--- TASK DATA ---

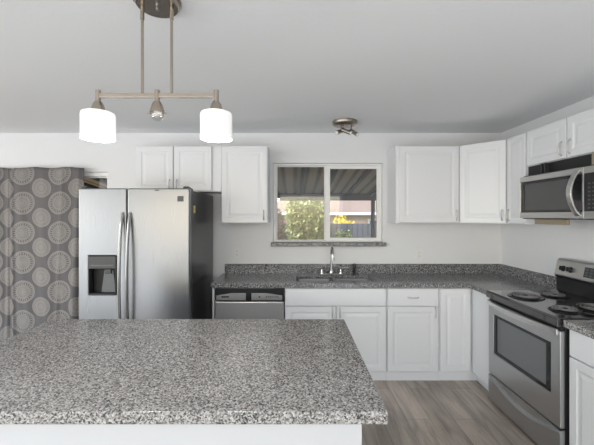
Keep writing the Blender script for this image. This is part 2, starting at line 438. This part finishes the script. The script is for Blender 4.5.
link('return_toe_kick', bx((1.70, -.345, 0), (1.715, .0, .088)), CAB, cb)
ep = link('end_panel', bx((-.768, FB-.012, 0), (-.750, D0-.004, ZT)), CAB, None, .0015)
tag(ep, 'narrow white end panel between refrigerator and dishwasher', 'panel')
# right of the range; local x runs toward the camera
RX = 1.66
cabinet('right_base_cabinet', 'white base cabinet nearest the camera, right of the range, partly cut by the frame', 0, .60, 0, ZT, XR-RX-.003, (RX, 2.018, 0), -PI/2,
        [(.008, .592, .093, .695, .545, .64)], [(.008, .592, .702, .862, True)], .088)

# wall cabinets
FU = 3.354; ZB, ZU = 1.465, 2.236
cabinet('fridge_wall_cabinet', 'short white two-door wall cabinet above the refrigerator', -1.585, -.822, 1.78, ZU, .308, (0, FU, 0), 0,
        [(-1.576, -1.212, 1.788, ZU-.006, -1.243, 1.85), (-1.200, -.830, 1.788, ZU-.006, -1.17, 1.85)])
fp = link('filler_panel', bx((-.820, FU, 1.78), (-.736, D0-.002, ZU)), CAB, None, .0015)
tag(fp, 'plain white filler panel between the two left wall cabinets', 'panel')
cabinet('wall_cabinet', 'tall white single-door wall cabinet left of the window', -.734, -.272, ZB, ZU, .308, (0, FU, 0), 0,
        [(-.728, -.278, ZB+.006, ZU-.006, -.31, ZB+.08)])
cabinet('wall_cabinet', 'white single-door wall cabinet just right of the window', 1.005, 1.634, ZB, ZU, .308, (0, FU, 0), 0,
        [(1.04, 1.628, ZB+.006, ZU-.006, 1.598, ZB+.08)])
dx, dy = 1.936-1.636, 3.054-FU; dl = math.hypot(dx, dy); ang = math.atan2(dy, dx)
def loc2(px, py):
    vx, vy = px-1.636, py-FU
    return (vx*math.cos(-ang)-vy*math.sin(-ang), vx*math.sin(-ang)+vy*math.cos(-ang))
poly = [loc2(*p) for p in ((1.637, FU), (1.935, 3.056), (XR-.002, 3.056), (XR-.002, D0-.002), (1.637, D0-.002))]
cabinet('corner_wall_cabinet', 'white diagonal corner wall cabinet with one door', 0, dl, ZB, ZU, 0, (1.636, FU, 0), ang,
        [(.012, dl-.012, ZB+.006, ZU-.006, dl-.042, ZB+.08)], body_poly=poly)
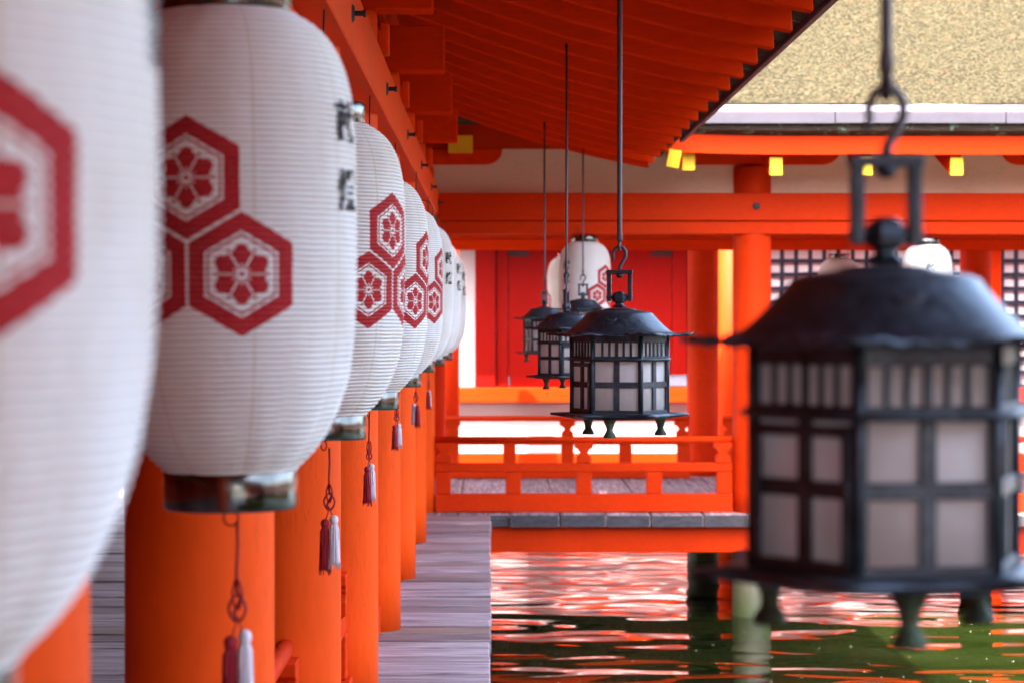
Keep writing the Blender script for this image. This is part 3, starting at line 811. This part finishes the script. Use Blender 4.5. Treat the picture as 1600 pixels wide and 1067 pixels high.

---

GIVEN INSTRUCTION: In the records above, collect each line with "script".

EXERCISE SOLUTION:
Keep writing the Blender script for this image. This is part 2, starting at line 438. This part finishes the script. The script is for Blender 4.5.
Keep writing the Blender script for this image. This is part 3, starting at line 811. This part finishes the script. Use Blender 4.5. Treat the picture as 1600 pixels wide and 1067 pixels high.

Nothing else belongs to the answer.